- [Stated exercise]
Would you quote the material below from its first line through the line containing "def at_px(px, py, z=0.0): return G(px, py, z)", exactly and with both ends included?

- [Source material]
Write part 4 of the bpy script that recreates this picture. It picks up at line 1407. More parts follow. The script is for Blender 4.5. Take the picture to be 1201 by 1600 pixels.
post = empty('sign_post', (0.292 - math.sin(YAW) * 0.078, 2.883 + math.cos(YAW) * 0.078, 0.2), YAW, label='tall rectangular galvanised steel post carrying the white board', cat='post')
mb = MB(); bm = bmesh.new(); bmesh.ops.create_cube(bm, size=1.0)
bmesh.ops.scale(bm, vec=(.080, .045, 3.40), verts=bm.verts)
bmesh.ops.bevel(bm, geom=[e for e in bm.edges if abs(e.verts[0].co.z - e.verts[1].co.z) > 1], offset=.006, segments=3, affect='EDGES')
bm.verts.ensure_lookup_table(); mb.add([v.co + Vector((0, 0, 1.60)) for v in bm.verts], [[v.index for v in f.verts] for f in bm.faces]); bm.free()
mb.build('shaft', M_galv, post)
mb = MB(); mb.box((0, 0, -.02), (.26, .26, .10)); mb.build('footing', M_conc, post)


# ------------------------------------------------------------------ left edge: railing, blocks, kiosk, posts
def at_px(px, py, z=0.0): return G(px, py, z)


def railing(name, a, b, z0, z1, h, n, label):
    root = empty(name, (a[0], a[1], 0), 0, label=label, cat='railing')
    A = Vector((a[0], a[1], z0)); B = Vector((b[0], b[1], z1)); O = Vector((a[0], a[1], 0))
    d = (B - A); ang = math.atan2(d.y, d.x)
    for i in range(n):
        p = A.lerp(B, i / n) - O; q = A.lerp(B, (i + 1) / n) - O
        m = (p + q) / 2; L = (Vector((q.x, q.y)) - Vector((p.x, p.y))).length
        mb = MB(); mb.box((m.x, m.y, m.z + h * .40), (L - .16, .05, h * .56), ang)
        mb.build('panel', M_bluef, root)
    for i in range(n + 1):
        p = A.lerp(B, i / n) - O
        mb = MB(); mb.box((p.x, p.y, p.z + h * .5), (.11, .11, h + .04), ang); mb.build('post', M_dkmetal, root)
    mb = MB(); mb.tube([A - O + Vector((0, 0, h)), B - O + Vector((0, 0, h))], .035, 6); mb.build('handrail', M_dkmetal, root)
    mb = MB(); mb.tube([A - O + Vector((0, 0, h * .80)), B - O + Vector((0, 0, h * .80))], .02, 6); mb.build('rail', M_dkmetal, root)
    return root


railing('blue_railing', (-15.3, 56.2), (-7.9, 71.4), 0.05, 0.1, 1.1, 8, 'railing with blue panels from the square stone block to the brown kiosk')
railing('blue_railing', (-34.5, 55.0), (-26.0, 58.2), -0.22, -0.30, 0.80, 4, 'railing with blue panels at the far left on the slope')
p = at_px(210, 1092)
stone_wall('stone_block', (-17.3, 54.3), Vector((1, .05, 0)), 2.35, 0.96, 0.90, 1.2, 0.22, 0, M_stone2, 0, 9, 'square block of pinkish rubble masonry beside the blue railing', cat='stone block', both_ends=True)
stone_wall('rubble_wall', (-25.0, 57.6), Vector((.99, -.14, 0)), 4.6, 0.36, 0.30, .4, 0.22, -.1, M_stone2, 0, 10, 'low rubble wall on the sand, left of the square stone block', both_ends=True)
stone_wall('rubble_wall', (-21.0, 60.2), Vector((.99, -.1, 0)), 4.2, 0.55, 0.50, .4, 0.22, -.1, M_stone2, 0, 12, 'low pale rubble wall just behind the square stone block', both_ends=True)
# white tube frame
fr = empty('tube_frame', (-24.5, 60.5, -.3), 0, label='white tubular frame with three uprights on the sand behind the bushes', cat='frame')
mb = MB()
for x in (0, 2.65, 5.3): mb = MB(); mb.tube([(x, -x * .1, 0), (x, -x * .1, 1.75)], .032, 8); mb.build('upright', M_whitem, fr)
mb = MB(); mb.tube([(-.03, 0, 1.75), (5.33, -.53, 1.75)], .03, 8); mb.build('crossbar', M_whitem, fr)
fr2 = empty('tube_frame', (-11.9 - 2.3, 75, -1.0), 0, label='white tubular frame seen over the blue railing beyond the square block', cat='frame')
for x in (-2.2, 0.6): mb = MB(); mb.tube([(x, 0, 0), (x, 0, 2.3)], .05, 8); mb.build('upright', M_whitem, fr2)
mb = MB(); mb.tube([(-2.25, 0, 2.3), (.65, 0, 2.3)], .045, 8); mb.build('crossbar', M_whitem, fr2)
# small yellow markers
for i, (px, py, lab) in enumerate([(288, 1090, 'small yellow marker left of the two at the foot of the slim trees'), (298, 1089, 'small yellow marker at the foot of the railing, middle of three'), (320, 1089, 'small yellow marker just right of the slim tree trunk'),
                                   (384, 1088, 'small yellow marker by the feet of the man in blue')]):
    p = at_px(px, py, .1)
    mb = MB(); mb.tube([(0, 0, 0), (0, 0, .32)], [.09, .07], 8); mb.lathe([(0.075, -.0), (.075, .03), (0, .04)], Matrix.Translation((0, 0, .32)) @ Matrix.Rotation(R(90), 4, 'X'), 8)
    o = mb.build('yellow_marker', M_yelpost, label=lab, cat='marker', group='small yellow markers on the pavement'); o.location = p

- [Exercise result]
Write part 4 of the bpy script that recreates this picture. It picks up at line 1407. More parts follow. The script is for Blender 4.5. Take the picture to be 1201 by 1600 pixels.
post = empty('sign_post', (0.292 - math.sin(YAW) * 0.078, 2.883 + math.cos(YAW) * 0.078, 0.2), YAW, label='tall rectangular galvanised steel post carrying the white board', cat='post')
mb = MB(); bm = bmesh.new(); bmesh.ops.create_cube(bm, size=1.0)
bmesh.ops.scale(bm, vec=(.080, .045, 3.40), verts=bm.verts)
bmesh.ops.bevel(bm, geom=[e for e in bm.edges if abs(e.verts[0].co.z - e.verts[1].co.z) > 1], offset=.006, segments=3, affect='EDGES')
bm.verts.ensure_lookup_table(); mb.add([v.co + Vector((0, 0, 1.60)) for v in bm.verts], [[v.index for v in f.verts] for f in bm.faces]); bm.free()
mb.build('shaft', M_galv, post)
mb = MB(); mb.box((0, 0, -.02), (.26, .26, .10)); mb.build('footing', M_conc, post)


# ------------------------------------------------------------------ left edge: railing, blocks, kiosk, posts
def at_px(px, py, z=0.0): return G(px, py, z)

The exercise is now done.